The 1994 Card & Krueger study that the journalist cited was based on phone surveys of fast food managers.

A followup 2006 study by Neumark & Wascher[1] re-examined the C&K study using actual payroll records instead of surveys and it concluded that C&K got the conclusion backwards. Payroll records showed that employment did indeed go down which matches econ101.

(Of course, someone else can look at the Neumark & Wascher study to see if they had flaws in analyzing the data so that this debate can continue without any resolution.)

[1] http://www.nber.org/papers/w12663.pdf


Ahh the magical reasoning underlying it all laid bare


To be fair, it's true that the world might be like Hume's chicken -- empirically, the farmer coming to the door means it gets fed.


So a phone survey vs. the life work of multiple Nobel economists?

As far as evidence, if you've ever run a restaurant, you know what happens when you increase labor costs by 15%? -- You don't have a restaurant anymore. Or you end up with this:

http://del.h-cdn.co/assets/15/31/1438287597-screen-shot-2015...


> the life work of multiple Nobel economists

This doesn't mean quite what you think it does. The Nobel prize in economics is unrelated to the other Nobel prizes. It is not awarded by the Nobel committee. It is given by the central bank of Sweden to economists that it likes.


Gosh, what makes your Nobel economists better than the Nobel economists linked in the article?

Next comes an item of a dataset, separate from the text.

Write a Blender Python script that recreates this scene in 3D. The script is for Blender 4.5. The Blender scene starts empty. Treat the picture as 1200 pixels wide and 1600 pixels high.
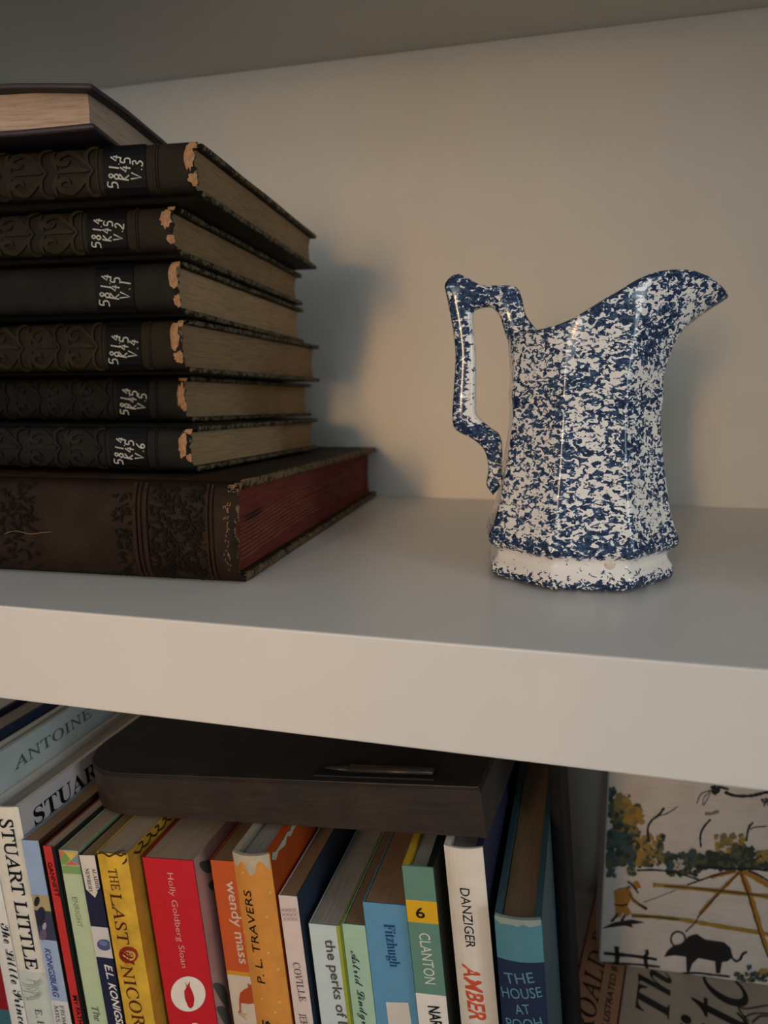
import bpy, bmesh, math, random
from mathutils import Vector, Matrix
random.seed(7)
SC = bpy.context.scene
COL = SC.collection
PI = math.pi

# ------------------------------------------------------------------ camera
PP = (600.0, 800.0); FOC = 1165.142
RM = ((0.96629, 0.25739, -0.00617), (0.03764, -0.16511, -0.98556), (-0.25469, 0.95210, -0.16923))
CAM = Vector((0.0, -0.22735, 0.08256))
_ex = Vector((RM[0][0], RM[0][1], RM[0][2])).normalized()
_ey = Vector((RM[1][0], RM[1][1], RM[1][2])).normalized()
_ez = _ex.cross(_ey).normalized(); _ey = _ez.cross(_ex).normalized()
cd = bpy.data.cameras.new('camera'); cam = bpy.data.objects.new('camera', cd); COL.objects.link(cam)
cam.matrix_world = Matrix(((_ex.x, -_ey.x, -_ez.x, CAM.x), (_ex.y, -_ey.y, -_ez.y, CAM.y), (_ex.z, -_ey.z, -_ez.z, CAM.z), (0, 0, 0, 1)))
cd.sensor_fit = 'VERTICAL'; cd.sensor_height = 36.0; cd.lens = 36.0 * FOC / 1600.0
cd.clip_start = 0.01
cd.dof.use_dof = True; cd.dof.focus_distance = 0.29; cd.dof.aperture_fstop = 11
SC.camera = cam

# ------------------------------------------------------------------ world, lights, exposure
w = bpy.data.worlds.new('room_air'); SC.world = w; w.use_nodes = True
w.node_tree.nodes['Background'].inputs[0].default_value = (0.88, 0.96, 1.0, 1)
w.node_tree.nodes['Background'].inputs[1].default_value = 0.34
def area(name, loc, target, sx, sy, power, col):
    l = bpy.data.lights.new(name, 'AREA'); l.shape = 'RECTANGLE'; l.size = sx; l.size_y = sy; l.energy = power; l.color = col
    o = bpy.data.objects.new(name, l); COL.objects.link(o); o.location = loc
    o.rotation_euler = (Vector(target) - Vector(loc)).to_track_quat('-Z', 'Y').to_euler(); return o
lamp = area('warm_lamp', (-0.30, -1.60, 0.20), (-0.13, 0.30, 0.00), 0.10, 0.40, 0.225, (1.0, 0.53, 0.18)); lamp.data.spread = math.radians(25)
area('window_light', (-0.35, -2.50, 0.42), (0.0, 0.1, 0.0), 0.8, 1.1, 9.5, (0.84, 0.95, 1.0))
area('side_window', (1.62, -1.05, 0.35), (0.0, 0.1, 0.0), 0.40, 1.1, 8.0, (0.76, 0.91, 1.0))
vs = SC.view_settings
vs.view_transform = 'Standard'; vs.look = 'None'; vs.gamma = 1.0; vs.use_curve_mapping = False; vs.exposure = 0.0

# ------------------------------------------------------------------ pixel -> point on a real plane
def ray(px):
    c = Vector((px[0] - PP[0], px[1] - PP[1], FOC))
    return _ex * c.x + _ey * c.y + _ez * c.z
def on_plane(px, p0, n):
    r = ray(px); n = Vector(n); t = (Vector(p0) - CAM).dot(n) / r.dot(n)
    return CAM + r * t

# ------------------------------------------------------------------ helpers
def srgb(r, g, b):
    f = lambda c: (c / 255 / 12.92) if c / 255 <= 0.04045 else ((c / 255 + 0.055) / 1.055) ** 2.4
    return (f(r), f(g), f(b))
def tag(o, label=None, cat=None, group=None, kind=None):
    if label: o['label'] = label
    if cat: o['category'] = cat
    if group: o['group'] = group
    if kind: o['kind'] = kind
    return o
def empty(name, loc, rot=(0, 0, 0)):
    o = bpy.data.objects.new(name, None); COL.objects.link(o); o.location = loc; o.rotation_euler = rot
    o.empty_display_size = 0.01
    return o
def mk(name, vs_, fs, mats, parent=None, idx=None, smooth=False):
    me = bpy.data.meshes.new(name); me.from_pydata([tuple(v) for v in vs_], [], fs)
    for m in (mats if isinstance(mats, (list, tuple)) else [mats]): me.materials.append(m)
    if idx:
        for p, i in zip(me.polygons, idx): p.material_index = i
    if smooth:
        for p in me.polygons: p.use_smooth = True
    me.update()
    o = bpy.data.objects.new(name, me); COL.objects.link(o)
    if parent: o.parent = parent
    return o
def mkbm(name, bm, mats, parent=None, smooth=False):
    bmesh.ops.recalc_face_normals(bm, faces=bm.faces)
    me = bpy.data.meshes.new(name); bm.to_mesh(me); bm.free()
    for m in (mats if isinstance(mats, (list, tuple)) else [mats]): me.materials.append(m)
    if smooth:
        for p in me.polygons: p.use_smooth = True
    o = bpy.data.objects.new(name, me); COL.objects.link(o)
    if parent: o.parent = parent
    return o
def bm_box(bm, lo, hi, bevel=0.0, seg=2):
    b2 = bmesh.new(); bmesh.ops.create_cube(b2, size=1)
    for v in b2.verts:
        v.co = Vector([(lo[i] + hi[i]) / 2 + v.co[i] * (hi[i] - lo[i]) for i in range(3)])
    if bevel: bmesh.ops.bevel(b2, geom=b2.edges[:], offset=bevel, segments=seg, affect='EDGES', profile=0.5)
    me = bpy.data.meshes.new('tmp'); b2.to_mesh(me); b2.free(); bm.from_mesh(me); bpy.data.meshes.remove(me)
def grid(nu, nv, f, close_u=False):
    vs_, fs = [], []
    for i in range(nu):
        for j in range(nv): vs_.append(f(i, j))
    for i in range(nu if close_u else nu - 1):
        for j in range(nv - 1):
            a = i * nv + j; b = ((i + 1) % nu) * nv + j
            fs.append((a, b, b + 1, a + 1))
    return vs_, fs

# ------------------------------------------------------------------ materials
def new_mat(name):
    m = bpy.data.materials.new(name); m.use_nodes = True
    nt = m.node_tree; return m, nt, nt.nodes['Principled BSDF']
def nd(nt, t, **kw):
    n = nt.nodes.new(t)
    for k, v in kw.items():
        if hasattr(n, k): setattr(n, k, v)
        else: n.inputs[k].default_value = v
    return n
def coords(nt, scale=(1, 1, 1), loc=(0, 0, 0)):
    tc = nd(nt, 'ShaderNodeTexCoord'); mp = nd(nt, 'ShaderNodeMapping')
    mp.inputs['Scale'].default_value = scale; mp.inputs['Location'].default_value = loc
    nt.links.new(tc.outputs['Object'], mp.inputs['Vector']); return mp.outputs['Vector']
def noise(nt, vec, scale, detail=3, rough=0.5, dist=0.0):
    n = nd(nt, 'ShaderNodeTexNoise'); n.inputs['Scale'].default_value = scale; n.inputs['Detail'].default_value = detail
    n.inputs['Roughness'].default_value = rough; n.inputs['Distortion'].default_value = dist
    nt.links.new(vec, n.inputs['Vector']); return n.outputs['Fac']
def ramp(nt, fac, stops, interp='LINEAR'):
    r = nd(nt, 'ShaderNodeValToRGB'); cr = r.color_ramp; cr.interpolation = interp
    while len(cr.elements) < len(stops): cr.elements.new(0.5)
    for e, (p, c) in zip(cr.elements, stops):
        e.position = p; e.color = (c[0], c[1], c[2], 1) if len(c) == 3 else c
    nt.links.new(fac, r.inputs['Fac']); return r.outputs['Color']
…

https://www.bloomberg.com/news/articles/2014-01-14/seven-nob...


Is the latter a real concern for fast food outlets? That image shows an interface which is available in multiple languages, which frees up the humans in the establishment to serve the incoming orders more efficiently. In my experiences with those automated screens, there is still the option to go to the counter and order from a human if you really wanted to.

Is this universally a good thing? I don't know. It certainly reduces the role of employees to just process orders as fast as possible, where before there may have been a moderation on order flow by virtue of having to wait in line to speak to a human.


What happens when all restaurants have those costs increase at the same time, and have to increase their prices at the same time is way less clear than this.


If every restaurant's labor costs increased equally, there would be no change to competitiveness.